Re: M&D: Learnédness (vs. Bornness//as reason for hope?)

Monte Davis montedavis49 at gmail.com
Tue Jan 2 08:24:17 CST 2018


"...Mason understands that the vocal assaults of the Vrom Poultry are not
inborn, but rather learn'd in this World from their Owners."

We've had cockfighting both formal ("a length of turf fertilized with the
blood and the droppings of generations of male Poultry," 24) and informal
(Mason "hurries to Breakfast thro’ the back reaches of the two Yards,—
edging past a bright-feather’d Skirmish-line of glaring poultry, a bit more
forward than the usual British Hen," 60). P often rings Animal Farm-ish
changes on those "hierarchical chains of ownership" (or more broadly, power
and compulsion). Remember the parodic dog town (Hundstadt) in GR, the
hunting of Dog Vanya, Pointsman's craving for "one... little... fox"? And
coming up in AtD -- which begins over the killing ground of the Chicago
stockyards --  there's bookish Pugnax (“Rr Rff-rff Rr-rr-rff-rff-rrf” =
“The Princess Casamassima”), whom I sometimes think is an agent or at least
observer for the Chums' never-specified management.
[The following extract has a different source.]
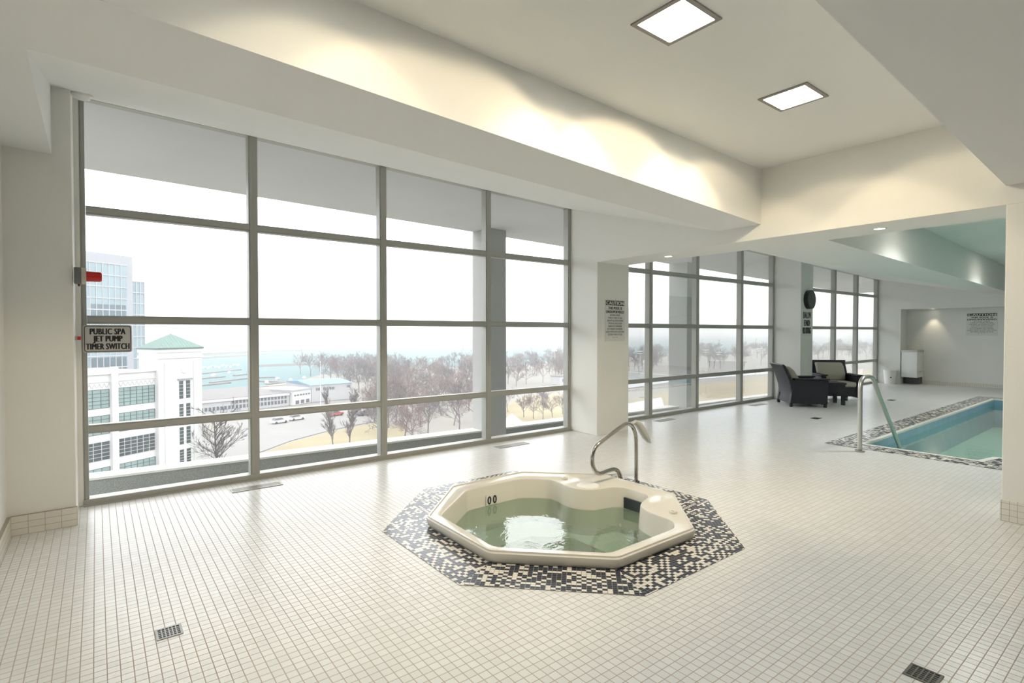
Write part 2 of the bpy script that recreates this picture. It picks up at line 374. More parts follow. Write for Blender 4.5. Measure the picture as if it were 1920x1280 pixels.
# skirt outside
def ring_loft(bm, rows):
    rings = [[bm.verts.new((p[0], p[1], z)) for p in lp] for lp, z in rows]
    for a, b in zip(rings, rings[1:]):
        n = len(a)
        for i in range(n): bm.faces.new((a[i], a[(i + 1) % n], b[(i + 1) % n], b[i]))
ring_loft(bm, [(offs(outr, -.008), RH), (outr, RH - .007), (offs(outr, .002), RH - .03), (offs(outr, -.006), .022), (offs(outr, -.022), .004)])
ring_loft(bm, [(offs(inner, .012), RH), (offs(inner, .004), RH - .004), (inner, RH - .014), (offs(inner, -.012), -.10), (offs(inner, -.03), -.33)])
bmesh.ops.remove_doubles(bm, verts=bm.verts, dist=.0005)
shell = tub('shell', bm, SPA, True)
shell.modifiers.new('edge', 'EDGE_SPLIT').split_angle = math.radians(40)
# raised lip around the edge
bm = bmesh.new(); ring_loft(bm, [(offs(outr, -.008), RH), (offs(outr, -.010), RH + .010), (offs(outr, -.022), RH + .010), (offs(outr, -.026), RH)])
tub('rim_lip', bm, SPA, False)
# bench, foot well
bm = bmesh.new(); well = octo(.46, SC + Vector((-.12, -.02, 0)))
if area2(well) < 0: well = well[::-1]
poly_holes(bm, [offs(inner, -.03), well], -.33)
ring_loft(bm, [(well, -.33), (offs(well, -.02), -.56)])
poly_holes(bm, [offs(well, -.02)], -.56)
tub('bench', bm, SPA)
bm = bmesh.new(); poly_holes(bm, [offs(inner, -.010)], -.105); tub('water', bm, SPAW)
# outer tank
bm = bmesh.new(); ring_loft(bm, [(offs(outr, -.022), .004), (offs(outr, -.022), -.60)]); poly_holes(bm, [offs(outr, -.022)], -.60); tub('tank', bm, SPA)
# skimmer slot in the far wall between the lobes
bm = B(3.775, 2.975, -.10, 3.80, 3.20, -.005); tub('skimmer_opening', bm, SPADARK)['label'] = 'dark blue skimmer slot'
bm = bmesh.new(); cyl(bm, (3.575, 3.455, RH), (3.575, 3.455, RH + .008), .105, .10, 32); tub('filter_lid', bm, WHITE)
for (x, y) in ((3.56, 3.75), (3.56, 2.52)):
    bm = bmesh.new(); cyl(bm, (x, y, RH), (x, y, RH + .018), .032, .028, 20); cyl(bm, (x, y, RH + .018), (x, y, RH + .026), .014, .012, 12); tub('air_knob', bm, SPA, bevel=.002)
# dark strip along the bench under the water
bm = bmesh.new(); a_, b_ = onz(1103, 958, -.31), onz(1182, 990, -.31); tube(bm, [a_, b_], .014, 8); tub('underwater_strip', bm, BLACK)
bm = bmesh.new(); a_, b_ = onz(1080, 1000, -.3), onz(1140, 1040, -.3)
# depth markers on the far-left inner wall
mk = []
for px in (914.5, 927.5):
    A_, B_ = Vector((2.62, 4.022, 0)), Vector((3.20, 4.022, 0)); d = ray(px, 935); n_ = (B_ - A_).cross(Vector((0, 0, 1)))
    t = (A_ - CAM).dot(n_) / d.dot(n_); p = CAM + d * t; mk.append(p)
ang = 0
bm = bmesh.new(); c = (mk[0] + mk[1]) / 2; cz = (mk[0].z + mk[1].z) / 2 - .004
M0 = T((c.x, c.y, cz)) @ RZ(ang) @ T((0, -.010, 0))
box(bm, -.066, -.003, -.045, .066, .006, .045, M0); pm = tub('depth_plate', bm, SIGNW)
bm = bmesh.new()
for sx_ in (-.031, .031):
    M1 = M0 @ T((sx_, -.004, 0)); N = 20
    o_ = [(.022 * math.cos(2 * math.pi * k / N), .038 * math.sin(2 * math.pi * k / N)) for k in range(N)]; i_ = [(x * .36, y * .62) for x, y in o_]
    for k in range(N):
        q = [(*o_[k],), (*o_[(k + 1) % N],), (*i_[(k + 1) % N],), (*i_[k],)]
        fr = [bm.verts.new(M1 @ Vector((x, -.002, y))) for x, y in q]; bk = [bm.verts.new(M1 @ Vector((x, 0, y))) for x, y in q]
        bm.faces.new(fr)
        for j in range(4): bm.faces.new((fr[j], fr[(j + 1) % 4], bk[(j + 1) % 4], bk[j]))
tub('depth_numerals', bm, BLACK)
# wet patch of deck behind the tub: white non-slip pad
# ------------------------------------------------------------------ hand rail by the tub
RAIL = empty('spa_handrail', (4.234, 3.43, 0), 0, 'curved stainless steel handrail bending over the edge of the hot tub', 'handrail')
RI = T((-4.234, -3.43, 0))
path = [(4.041, 3.46, 0.0), (4.030, 3.455, .07), (3.990, 3.45, .145), (3.92, 3.445, .178), (3.83, 3.44, .178), (3.72, 3.435, .172), (3.650, 3.43, .205), (3.612, 3.43, .27), (3.607, 3.43, .345), (3.625, 3.43, .40), (3.67, 3.43, .445), (3.77, 3.43, .488), (3.894, 3.43, .538), (4.02, 3.43, .585), (4.098, 3.43, .600), (4.165, 3.43, .572), (4.208, 3.43, .51), (4.228, 3.43, .43), (4.234, 3.43, .2), (4.234, 3.43, 0.0)]
bm = bmesh.new(); tube(bm, smoothpath(path, 5), .0195, 16); bmesh.ops.transform(bm, matrix=RI, verts=bm.verts); link('rail_tube', bm, STEEL, RAIL, True)
for x, y in ((4.234, 3.43), (4.041, 3.46)):
    bm = bmesh.new(); cyl(bm, (x, y, .004), (x, y, .016), .036 if x > 4.1 else .024, n=24); cyl(bm, (x, y, .016), (x, y, .03), .022, n=24)
    if x > 4.1:
        for k in range(4): a = k * math.pi / 2 + .6; cyl(bm, (x + .027 * math.cos(a), y + .027 * math.sin(a), .016), (x + .027 * math.cos(a), y + .027 * math.sin(a), .022), .005, n=8)
    bmesh.ops.transform(bm, matrix=RI, verts=bm.verts); link('base_flange', bm, STEEL, RAIL)
# pale sleeve hanging off the top bend
bm = bmesh.new(); sp = [(4.165, .595, .010), (4.215, .60, .026), (4.27, .560, .034), (4.33, .490, .034), (4.38, .425, .026), (4.435, .372, .003)]
loft(bm, [[(x - .7 * hw, 3.405, z - .7 * hw * .2 - .002), (x + .7 * hw, 3.405, z + hw * .9), (x + .7 * hw, 3.45, z + hw * .9), (x - .7 * hw, 3.45, z - .7 * hw * .2 - .002)] for x, z, hw in sp])
SL = link('plastic_sleeve', bm, mat('grey_sleeve', (.50, .50, .47), .35), None, True)
tag(SL, 'pale grey pointed flap of plastic hanging from the top of the hot tub handrail', 'sleeve')

# ------------------------------------------------------------------ pool
bm = bmesh.new(); PL2 = POOL
rings = [[bm.verts.new((x, y, z)) for x, y in PL2] for z in (-.02, -.62)]
for i in range(len(PL2)): bm.faces.new((rings[0][i], rings[0][(i + 1) % len(PL2)], rings[1][(i + 1) % len(PL2)], rings[1][i]))
struct('pool_basin_walls', bm, POOLT)
bm = bmesh.new(); poly_holes(bm, [PL2], -.62); struct('pool_basin_floor', bm, POOLF)
bm = bmesh.new(); poly_holes(bm, [PL2], -.13); o = link('pool_water', bm, POOLW); tag(o, 'still green water filling the rectangular swimming pool', 'pool water'); o['kind'] = 'structure'
# coping
if area2(PL2) < 0: PLc = PL2[::-1]
else: PLc = PL2
CO = [(8.04, 2.785), (8.04, 1.52), (8.41, 1.44), (8.41, -1.55), (15.84, -1.55), (15.84, 2.85)]
bm = bmesh.new(); poly_holes(bm, [PL2, CO], .006)
for lp, z0, z1 in ((PL2, .006, -.025), (CO, .006, 0)):
    r = [[bm.verts.new((x, y, z)) for x, y in lp] for z in (z0, z1)]
    for i in range(len(lp)): bm.faces.new((r[0][i], r[0][(i + 1) % len(lp)], r[1][(i + 1) % len(lp)], r[1][i]))
struct('trim_pool_coping', bm, mat('coping_tile', (.72, .71, .66), .3))
bm = bmesh.new(); uvl = bm.loops.layers.uv.new('UVMap')
for q, e in (([(7.74, 3.09), (7.74, -1.6), (8.04, -1.6), (8.04, 2.785)], (0, 1)), ([(8.04, -1.6), (8.41, -1.6), (8.41, 1.44), (8.04, 1.52)], (0, 1)), ([(7.74, 3.09), (8.04, 2.785), (15.84, 2.85), (16.2, 3.15)], (1, 0)), ([(16.2, 3.15), (15.84, 2.85), (15.84, -1.6), (16.2, -1.6)], (0, 1))):
    vs = [bm.verts.new((x, y, .0035)) for x, y in q]; f = bm.faces.new(vs)
    if f.normal.z < 0: f.normal_flip()
    for l in f.loops: l[uvl].uv = (l.vert.co.x * e[0] + l.vert.co.y * e[1] + 40, l.vert.co.x * e[1] + l.vert.co.y * e[0] + 40)
bm.normal_update()
for f in bm.faces:
    if f.normal.z < 0: f.normal_flip()
me = bpy.data.meshes.new('trim_2'); bm.to_mesh(me); bm.free(); me.materials.append(MOSP); o = bpy.data.objects.new('trim_2', me); COL.objects.link(o); o['kind'] = 'structure'
LAD = empty('pool_ladder', (7.548, 2.6, 0), 0, 'stainless steel grab rail arching from the deck down into the swimming pool corner', 'ladder')
p = [(7.548, 2.6, 0), (7.545, 2.6, .3), (7.542, 2.6, .70), (7.548, 2.6, .83), (7.60, 2.6, .905), (7.70, 2.6, .928), (7.86, 2.6, .922), (7.98, 2.6, .885), (8.06, 2.6, .79), (8.22, 2.6, .62), (8.42, 2.6, .43), (8.70, 2.6, .16), (9.0, 2.6, -.13), (9.2, 2.6, -.32), (9.3, 2.6, -.5)]
bm = bmesh.new(); tube(bm, smoothpath(p, 5), .026, 18); bmesh.ops.transform(bm, matrix=T((-7.548, -2.6, 0)), verts=bm.verts); link('rail_tube', bm, STEELB, LAD, True)
bm = bmesh.new(); cyl(bm, (0, 0, .003), (0, 0, .02), .055); link('base_flange', bm, STEEL, LAD)

# ------------------------------------------------------------------ wicker armchairs and table
def armchair(loc, rz, label):
    r = empty('wicker_armchair', loc, rz, label, 'armchair', 'wicker armchairs in the pool room')
    # local +X is forwards, width along Y, origin at the centre of the footprint
    W = .41; D0, D1 = -.36, .36
    for s in (-1, 1):
        bm = bmesh.new(); y0, y1 = s * W, s * (W - .10)
        loft(bm, [[(D0 + .02, y0, .07), (D1, y0, .07), (D1, y1, .07), (D0 + .02, y1, .07)], [(D0 + .06, y0, .35), (D1, y0, .35), (D1, y1, .35), (D0 + .06, y1, .35)], [(D0, y0, .545), (D1 + .01, y0, .535), (D1 + .01, y1, .535), (D0, y1, .545)]])
        link('side_panel', bm, WICK, r, bevel=.012)
        bm = B(D0 + .1, min(s * (W + .015), s * (W - .125)), .54, D1 + .03, max(s * (W + .015), s * (W - .125)), .57); link('armrest', bm, WICK, r, bevel=.008)
        for x in (D0 + .045, D1 - .04):
            bm = B(x - .025, min(s * (W - .005), s * (W - .065)), 0, x + .025, max(s * (W - .005), s * (W - .065)), .075); link('leg', bm, BLACK, r)
    bm = bmesh.new()
    prof = [(.06, -.335, -.27), (.20, -.305, -.25), (.40, -.325, -.26), (.60, -.385, -.32), (.80, -.475, -.42), (.835, -.505, -.435)]
    loft(bm, [[(a, -W + .02, z), (b, -W + .02, z), (b, W - .02, z), (a, W - .02, z)] for z, a, b in prof]); link('backrest', bm, WICK, r, True, bevel=.01)
    bm = bmesh.new(); tube(bm, [(-.475, -W, .83), (-.475, W, .83)], .02, 8); link('top_rail', bm, BLACK, r)
    link('front_panel', B(D1 - .05, -W + .09, .10, D1 - .015, W - .09, .30), WICK, r, bevel=.006)
    link('seat_deck', B(-.28, -W + .09, .26, D1 - .02, W - .09, .30), WICK, r)
    c = link('seat_cushion', B(-.25, -W + .105, .30, D1 - .005, W - .105, .41), CUSH, r, True, bevel=.03)
    bm = bmesh.new(); loft(bm, [[(a, -W + .125, z), (b, -W + .125, z), (b, W - .125, z), (a, W - .125, z)] for z, a, b in ((.41, -.25, -.13), (.55, -.27, -.12), (.72, -.35, -.22), (.80, -.41, -.31))])
    link('back_cushion', bm, CUSH, r, True, bevel=.03)
    return r
armchair((11.47, 5.04, 0), math.radians(-47), 'black wicker armchair seen from behind, nearest the window pier with the clock')
armchair((13.02, 5.0, 0), math.radians(-137), 'black wicker armchair with beige cushions facing the room behind the low table')
tb = empty('side_table', (12.08, 4.74, 0), math.radians(43), 'low square black wicker side table between the two armchairs', 'table')
link('table_top', B(-.24, -.24, .42, .24, .24, .46), WICK, tb, bevel=.008)
link('apron', B(-.22, -.22, .24, .22, .22, .42), WICK, tb)
for sx_ in (-1, 1):
    for sy_ in (-1, 1): link('leg', B(sx_ * .19 - .03, sy_ * .19 - .03, 0, sx_ * .19 + .03, sy_ * .19 + .03, .24), WICK, tb)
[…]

On Sun, Dec 31, 2017 at 11:25 AM, Smoke Teff <smoketeff at gmail.com> wrote:

> Third time through this book, and I am struck (again) by just how early in
> the text the LED comes--as if there should be no question about how many
> questions there will be about the world of the book.
>
> But the learnedness is interesting to me. The LED is the most civilized
> member of most every group of talking mammals he encounters. The LED's
> learnedness is the most foregrounded part of his identity. His civility is
> acquired.
>
> And this, some time later, p. 92, amid the rainstorms, the young and
> learning Seductrices Vroom, pursuing their "malicious fun," trying to
> trigger what we might assume are at least somewhat born-in sexual responses
> from our Astronomers (mostly M, though even he may be a more acceptable
> substitute for the African boys ("Babies, rather," as Austra reminds and
> admonishes the V sisters) they might otherwise be exploiting) as they await
> the Transit ...
>
> "[Austra's] blond Procuresses all begin to expostulate at once, and Mason
> understands that the vocal assaults of the Vrom Poultry are not inborn, but
> rather learn'd in this World from their Owners."
>
> Does ugliness, just like civility or refinement, descend through great
> hierarchical chains of ownership?
>
> I think some version of this question underlays the book just like so much
> of the political philosophy that background the novel, the Hobbeses and
> Lockes and Hamiltons of what is, we are told, the Age of Reason. Isn't it?